Teröristlere parasız veriyorlar. Bize paramızla dahi akıllı bomba vermediler. İnsansız hava aracı istedik vermediler. Şimdi biz silahlı insansız hava aracımızı yapıyoruz. Kötü komşular bizi ev sahibi yaptı. Türkiye’nin asıl gücü ne topu, ne tüfeği, ne süngüsüdür. Türkiye’nin asıl gücü şu insanımızın birliği, beraberliği, kardeşliğidir ve bundan kaynaklanan cesaretidir.
Bize paramızla dahi akıllı bomba da vermediler. Biz şimdi akıllı bombamızı da üretiyoruz.
Ekonomimizi hedef alarak bizi eski günlere döndürmek istediler. Oyunlarını bozduk, neticeye ulaşamadılar. 15 Temmuz’da milletimize yapılan darbeyi yine milletimiz sayesinde 16 saatte bertaraf ettik. Bütün mesela inanmak.
Suriye’de benim işim yok da Suriye’nin bizim topraklarda ne işi var? Benim askerim şehit olmuyor mu? O oradan taciz ateşi yapacak, biz de gereğini yapıyoruz. Milli iradeyi alt etmek için ellerindeki gizli açık tüm araçları seferber ettiler, bunda da muvaffak olamadılar.

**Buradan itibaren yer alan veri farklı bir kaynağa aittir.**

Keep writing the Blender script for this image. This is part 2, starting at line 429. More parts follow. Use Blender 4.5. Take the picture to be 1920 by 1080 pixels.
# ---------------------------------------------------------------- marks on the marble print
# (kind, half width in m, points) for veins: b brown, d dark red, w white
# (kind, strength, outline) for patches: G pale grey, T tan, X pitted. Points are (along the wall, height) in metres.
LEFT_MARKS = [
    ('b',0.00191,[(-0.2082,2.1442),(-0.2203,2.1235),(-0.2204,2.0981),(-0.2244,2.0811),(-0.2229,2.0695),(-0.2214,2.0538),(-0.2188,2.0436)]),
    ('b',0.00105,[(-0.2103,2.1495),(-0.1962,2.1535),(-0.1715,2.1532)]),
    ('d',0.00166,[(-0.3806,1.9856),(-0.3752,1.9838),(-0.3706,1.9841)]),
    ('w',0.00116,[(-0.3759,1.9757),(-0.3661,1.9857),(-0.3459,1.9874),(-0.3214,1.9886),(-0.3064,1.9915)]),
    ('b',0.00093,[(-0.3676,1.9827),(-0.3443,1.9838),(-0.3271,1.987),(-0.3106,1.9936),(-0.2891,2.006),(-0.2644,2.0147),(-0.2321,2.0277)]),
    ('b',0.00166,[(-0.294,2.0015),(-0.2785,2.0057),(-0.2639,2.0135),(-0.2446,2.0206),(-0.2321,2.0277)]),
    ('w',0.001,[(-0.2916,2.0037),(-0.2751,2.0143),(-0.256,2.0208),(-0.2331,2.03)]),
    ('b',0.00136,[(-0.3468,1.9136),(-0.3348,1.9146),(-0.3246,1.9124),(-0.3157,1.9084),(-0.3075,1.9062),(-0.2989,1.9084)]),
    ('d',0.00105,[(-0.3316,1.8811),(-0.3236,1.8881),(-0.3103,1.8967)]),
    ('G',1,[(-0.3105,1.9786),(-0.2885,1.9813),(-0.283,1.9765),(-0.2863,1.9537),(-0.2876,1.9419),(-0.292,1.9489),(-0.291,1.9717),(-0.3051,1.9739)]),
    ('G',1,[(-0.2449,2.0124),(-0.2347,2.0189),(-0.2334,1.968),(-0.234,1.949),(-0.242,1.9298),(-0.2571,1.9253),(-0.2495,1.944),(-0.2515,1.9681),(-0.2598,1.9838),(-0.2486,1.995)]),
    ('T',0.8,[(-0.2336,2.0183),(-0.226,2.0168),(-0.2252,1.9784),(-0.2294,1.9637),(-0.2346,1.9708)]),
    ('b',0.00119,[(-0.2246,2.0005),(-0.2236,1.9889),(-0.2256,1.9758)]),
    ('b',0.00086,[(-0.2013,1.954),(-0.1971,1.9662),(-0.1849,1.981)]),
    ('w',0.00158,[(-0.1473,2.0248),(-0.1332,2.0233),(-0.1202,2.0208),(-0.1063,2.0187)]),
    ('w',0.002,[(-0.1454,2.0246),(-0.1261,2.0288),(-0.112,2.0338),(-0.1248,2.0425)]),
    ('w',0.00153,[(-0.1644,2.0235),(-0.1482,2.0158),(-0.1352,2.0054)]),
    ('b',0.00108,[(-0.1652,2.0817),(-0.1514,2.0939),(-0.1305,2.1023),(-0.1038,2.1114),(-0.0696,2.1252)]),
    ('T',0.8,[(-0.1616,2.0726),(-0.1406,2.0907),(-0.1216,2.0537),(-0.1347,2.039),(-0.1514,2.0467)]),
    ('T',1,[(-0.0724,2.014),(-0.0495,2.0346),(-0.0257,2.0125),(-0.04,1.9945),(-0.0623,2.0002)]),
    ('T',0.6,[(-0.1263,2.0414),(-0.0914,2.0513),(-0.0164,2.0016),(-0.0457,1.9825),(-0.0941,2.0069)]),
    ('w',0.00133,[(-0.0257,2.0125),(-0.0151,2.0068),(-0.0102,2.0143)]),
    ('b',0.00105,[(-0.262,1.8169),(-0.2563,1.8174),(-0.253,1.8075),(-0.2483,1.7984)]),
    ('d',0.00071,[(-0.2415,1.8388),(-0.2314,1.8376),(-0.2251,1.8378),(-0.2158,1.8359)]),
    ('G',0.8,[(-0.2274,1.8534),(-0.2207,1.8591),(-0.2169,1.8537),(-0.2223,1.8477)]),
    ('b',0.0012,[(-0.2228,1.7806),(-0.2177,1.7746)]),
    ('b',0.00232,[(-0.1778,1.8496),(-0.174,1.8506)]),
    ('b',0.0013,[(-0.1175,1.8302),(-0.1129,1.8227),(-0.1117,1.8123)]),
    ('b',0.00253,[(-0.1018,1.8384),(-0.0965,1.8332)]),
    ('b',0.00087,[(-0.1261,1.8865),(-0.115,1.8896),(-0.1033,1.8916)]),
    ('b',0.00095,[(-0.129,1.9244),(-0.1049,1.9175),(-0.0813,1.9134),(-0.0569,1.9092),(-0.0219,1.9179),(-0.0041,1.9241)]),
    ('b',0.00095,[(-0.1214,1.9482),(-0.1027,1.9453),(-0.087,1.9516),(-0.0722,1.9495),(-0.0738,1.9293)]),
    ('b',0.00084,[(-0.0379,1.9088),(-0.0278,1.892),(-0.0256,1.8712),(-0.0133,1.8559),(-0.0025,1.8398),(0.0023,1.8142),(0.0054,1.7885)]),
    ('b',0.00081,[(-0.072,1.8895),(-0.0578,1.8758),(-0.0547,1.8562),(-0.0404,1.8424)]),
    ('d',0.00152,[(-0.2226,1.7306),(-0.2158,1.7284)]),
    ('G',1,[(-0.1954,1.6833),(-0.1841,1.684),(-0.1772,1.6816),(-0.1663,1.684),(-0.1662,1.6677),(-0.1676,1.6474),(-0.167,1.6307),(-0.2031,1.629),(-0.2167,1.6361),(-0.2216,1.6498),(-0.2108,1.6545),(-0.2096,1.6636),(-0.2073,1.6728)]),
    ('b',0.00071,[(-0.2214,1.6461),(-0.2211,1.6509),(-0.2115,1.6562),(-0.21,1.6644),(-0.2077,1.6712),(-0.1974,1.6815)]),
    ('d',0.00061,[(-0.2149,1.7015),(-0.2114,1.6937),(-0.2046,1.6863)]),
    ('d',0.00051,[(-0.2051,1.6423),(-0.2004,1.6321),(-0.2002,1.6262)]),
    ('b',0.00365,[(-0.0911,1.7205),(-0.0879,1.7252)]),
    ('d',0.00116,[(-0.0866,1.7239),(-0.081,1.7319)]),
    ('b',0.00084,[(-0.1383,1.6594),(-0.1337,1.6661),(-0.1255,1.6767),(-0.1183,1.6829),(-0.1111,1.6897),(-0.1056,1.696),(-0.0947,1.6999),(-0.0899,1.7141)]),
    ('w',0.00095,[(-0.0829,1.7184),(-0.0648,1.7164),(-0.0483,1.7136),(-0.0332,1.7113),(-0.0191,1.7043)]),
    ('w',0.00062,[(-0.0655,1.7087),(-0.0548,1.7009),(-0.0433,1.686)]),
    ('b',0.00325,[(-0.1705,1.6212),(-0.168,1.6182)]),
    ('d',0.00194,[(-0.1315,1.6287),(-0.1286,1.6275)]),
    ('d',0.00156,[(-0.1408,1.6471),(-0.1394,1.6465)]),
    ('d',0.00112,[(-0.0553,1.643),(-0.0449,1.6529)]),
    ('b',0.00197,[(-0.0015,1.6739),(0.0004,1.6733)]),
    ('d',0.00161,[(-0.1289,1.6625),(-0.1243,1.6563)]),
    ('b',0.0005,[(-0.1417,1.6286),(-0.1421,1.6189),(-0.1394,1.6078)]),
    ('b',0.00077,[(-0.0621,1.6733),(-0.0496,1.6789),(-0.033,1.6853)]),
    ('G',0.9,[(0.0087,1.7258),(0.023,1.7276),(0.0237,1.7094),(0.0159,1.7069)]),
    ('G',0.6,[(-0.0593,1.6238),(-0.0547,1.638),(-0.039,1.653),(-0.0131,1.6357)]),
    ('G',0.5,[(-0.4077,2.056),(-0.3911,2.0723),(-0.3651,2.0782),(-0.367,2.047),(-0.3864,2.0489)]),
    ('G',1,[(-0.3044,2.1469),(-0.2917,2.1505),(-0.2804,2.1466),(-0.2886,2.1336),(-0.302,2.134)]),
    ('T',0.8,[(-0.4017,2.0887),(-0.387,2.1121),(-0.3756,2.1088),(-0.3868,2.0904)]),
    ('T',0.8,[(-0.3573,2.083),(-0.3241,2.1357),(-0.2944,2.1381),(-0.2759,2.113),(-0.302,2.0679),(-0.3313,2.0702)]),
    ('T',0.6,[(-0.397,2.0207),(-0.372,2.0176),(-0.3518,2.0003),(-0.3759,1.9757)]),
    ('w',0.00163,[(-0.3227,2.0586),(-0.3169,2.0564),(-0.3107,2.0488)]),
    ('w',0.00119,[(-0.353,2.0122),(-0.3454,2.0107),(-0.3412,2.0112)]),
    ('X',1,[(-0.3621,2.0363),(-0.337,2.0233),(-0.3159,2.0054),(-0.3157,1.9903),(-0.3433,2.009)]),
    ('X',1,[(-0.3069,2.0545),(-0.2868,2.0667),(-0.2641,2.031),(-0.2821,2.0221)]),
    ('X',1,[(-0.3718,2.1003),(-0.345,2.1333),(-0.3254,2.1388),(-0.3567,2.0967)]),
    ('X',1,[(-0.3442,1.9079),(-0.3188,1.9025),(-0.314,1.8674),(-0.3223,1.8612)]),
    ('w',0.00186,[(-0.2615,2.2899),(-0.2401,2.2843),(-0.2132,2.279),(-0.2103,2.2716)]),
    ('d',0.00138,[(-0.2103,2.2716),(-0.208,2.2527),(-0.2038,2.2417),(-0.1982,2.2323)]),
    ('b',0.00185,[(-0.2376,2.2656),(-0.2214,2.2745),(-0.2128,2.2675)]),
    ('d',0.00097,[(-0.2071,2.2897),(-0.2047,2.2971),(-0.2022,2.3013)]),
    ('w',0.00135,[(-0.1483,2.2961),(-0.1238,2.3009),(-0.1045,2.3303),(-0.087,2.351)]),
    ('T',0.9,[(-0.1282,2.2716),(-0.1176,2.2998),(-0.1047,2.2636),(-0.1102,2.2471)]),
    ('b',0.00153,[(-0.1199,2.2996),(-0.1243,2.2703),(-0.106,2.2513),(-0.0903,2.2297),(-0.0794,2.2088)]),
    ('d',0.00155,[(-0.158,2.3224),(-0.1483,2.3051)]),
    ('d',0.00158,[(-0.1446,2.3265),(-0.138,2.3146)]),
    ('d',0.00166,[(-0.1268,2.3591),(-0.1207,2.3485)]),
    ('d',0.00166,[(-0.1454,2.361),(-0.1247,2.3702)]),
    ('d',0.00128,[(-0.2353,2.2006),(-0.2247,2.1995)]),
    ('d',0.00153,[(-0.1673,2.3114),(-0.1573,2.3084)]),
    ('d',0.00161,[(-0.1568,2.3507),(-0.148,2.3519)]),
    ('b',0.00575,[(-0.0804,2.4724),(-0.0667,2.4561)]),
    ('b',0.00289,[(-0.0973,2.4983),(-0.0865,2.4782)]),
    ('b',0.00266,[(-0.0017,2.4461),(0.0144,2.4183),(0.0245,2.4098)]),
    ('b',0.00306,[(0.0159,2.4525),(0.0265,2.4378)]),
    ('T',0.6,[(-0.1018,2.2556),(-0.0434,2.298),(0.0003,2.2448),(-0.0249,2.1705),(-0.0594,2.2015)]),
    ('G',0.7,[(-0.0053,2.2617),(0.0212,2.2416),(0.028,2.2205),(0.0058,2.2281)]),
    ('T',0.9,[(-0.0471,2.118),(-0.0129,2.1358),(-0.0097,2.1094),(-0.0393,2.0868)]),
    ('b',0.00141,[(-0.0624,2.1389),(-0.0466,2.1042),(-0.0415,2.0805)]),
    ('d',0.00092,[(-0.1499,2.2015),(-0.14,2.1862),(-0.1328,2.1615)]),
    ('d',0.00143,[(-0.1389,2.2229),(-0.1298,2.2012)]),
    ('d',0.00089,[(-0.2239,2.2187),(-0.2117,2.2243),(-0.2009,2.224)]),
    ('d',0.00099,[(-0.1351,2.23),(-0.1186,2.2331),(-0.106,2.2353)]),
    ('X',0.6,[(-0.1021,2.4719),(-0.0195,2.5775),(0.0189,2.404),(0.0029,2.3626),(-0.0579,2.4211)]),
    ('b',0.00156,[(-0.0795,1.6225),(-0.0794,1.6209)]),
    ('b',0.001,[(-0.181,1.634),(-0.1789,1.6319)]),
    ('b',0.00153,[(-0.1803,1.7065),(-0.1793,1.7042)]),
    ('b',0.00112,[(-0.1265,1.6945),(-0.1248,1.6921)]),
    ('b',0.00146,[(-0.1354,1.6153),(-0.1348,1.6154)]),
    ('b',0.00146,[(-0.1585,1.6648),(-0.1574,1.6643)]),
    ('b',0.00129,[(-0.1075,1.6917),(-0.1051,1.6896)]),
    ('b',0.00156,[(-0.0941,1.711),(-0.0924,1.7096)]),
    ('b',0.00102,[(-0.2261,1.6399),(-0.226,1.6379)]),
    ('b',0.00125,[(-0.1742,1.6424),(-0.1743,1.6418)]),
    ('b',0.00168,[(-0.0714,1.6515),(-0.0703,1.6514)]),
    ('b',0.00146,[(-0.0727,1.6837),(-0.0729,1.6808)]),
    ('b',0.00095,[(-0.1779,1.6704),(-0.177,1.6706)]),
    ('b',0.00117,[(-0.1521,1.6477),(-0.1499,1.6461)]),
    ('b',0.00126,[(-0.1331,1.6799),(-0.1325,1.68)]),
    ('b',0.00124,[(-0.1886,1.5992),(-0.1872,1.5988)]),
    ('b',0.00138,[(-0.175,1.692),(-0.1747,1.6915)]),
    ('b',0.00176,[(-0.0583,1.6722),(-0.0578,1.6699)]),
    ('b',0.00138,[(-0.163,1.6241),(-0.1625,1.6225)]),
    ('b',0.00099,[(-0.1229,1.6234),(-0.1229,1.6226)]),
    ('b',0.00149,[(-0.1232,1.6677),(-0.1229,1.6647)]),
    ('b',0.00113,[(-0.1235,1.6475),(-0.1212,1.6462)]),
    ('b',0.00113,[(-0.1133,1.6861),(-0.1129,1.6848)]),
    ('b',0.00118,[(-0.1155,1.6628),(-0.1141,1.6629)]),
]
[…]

Güvenli hale getirdiğimiz bölgelerde şu an itibarıyla 365 bin Suriyeli kendi evlerine, kendi topraklarına döndü.
Sürekli olarak Osmanlı’ya hakareti ve aşağılamayı bir siyaset tarzı haline getirmek ya cehalettir ya gaflettir ya da art niyettir. Geçmişe Osmanlı’ya, Selçuklu’ya haksızlık etmemek gerekir. Gazi Mustafa Kemal Samsun’a bir Osmanlı subayı olarak çıkmış, Ankara’daki Meclis’i yine Osmanlı adına faaliyete geçirmiştir. Cumhuriyetin inşası da Osmanlı’dan devralınan mevcut idari sistem çerçevesinde gerçekleşmiştir. Tarihimiz bizim yörüngemizdir. Yörüngeden çıkan bir gök cismi yok olmaya mahkumsa toplumlar da öyledir. Bugüne kadar milletimizi kadim tarih yörüngesinden çıkarmaya kimse muvaffak olamadı.
Son günlerde yine birileri ağızlarına sakız ettiler. Osmanlı’da okuma yazma oranı çok düşükmüş. Harf devrimiyle adeta her şeyin sıfırlandığını eklediğimizde elbette ülkemiz okuma-yazma oranının çok düşük olduğu bir dönem yaşadı ama bunun suçunu Osmanlı’ya yüklemek bir bühtandır.
Osmanlı’nın kendi silah sanayii yokmuş. Osmanlı yönetimi altındaki halklara zulmedilmiş. Hepsi de yalandır, iftiradır. Osmanlı’nın da eksikleri vardır. Bize düşen görev ecdadımızın güçlü yönlerini geleceğimizi aydınlatan bir ışık haline getirmektir. Bizimkiler Bosna Hersek’te Osmanlı olduğundan bihaber. Afrika’ya gidin orada da var. Bunların bunlardan haberi yok. Türkiye düşmanlığı için malzeme üretenlerin geçmişleri soykırımla, zulümle bezeli olduğu halde kendilerini tam tersi hikayeyle pazarlamaya çalışıyorlar.
Osmanlı’nın silah sanayii olmadığı iddiası da koskoca bir yalandır. Asırlar boyunca dünyaya top tüfek gemi başta olmak üzere silah ihracatı yapan bir ülkeden söz ediyorum.
Sakarya’daki tank palet fabrikası işletme hakkı devri sözleşmesini diline dolayanlar sürekli ortalığı karıştırmaya gayret ediyorlar. Bu işin istismarını yapanlara sorun satış nedir, işletme devri nedir? Bunlar Kocaeli’nde SEKA kağıt fabrikası sürekli zararda biz kalktık dedik ki fabrikayı kapatma kararı aldık. İşçileri belediyeye devrettik. Burayı müze haline getirdik. Şu anda orası milli park haline dönüştürüldü. Sakarya’daki tank palet fabrikasının satışı söz konusu değil. Yüzde 50 Katar, yüzde 50 Türk ortaklık var. Dürüst olun samimi olun, biz netice diyoruz, siz farklı yaklaşıyorsunuz. Hakikatle yüzleşmek bazılarının işine gelmiyor.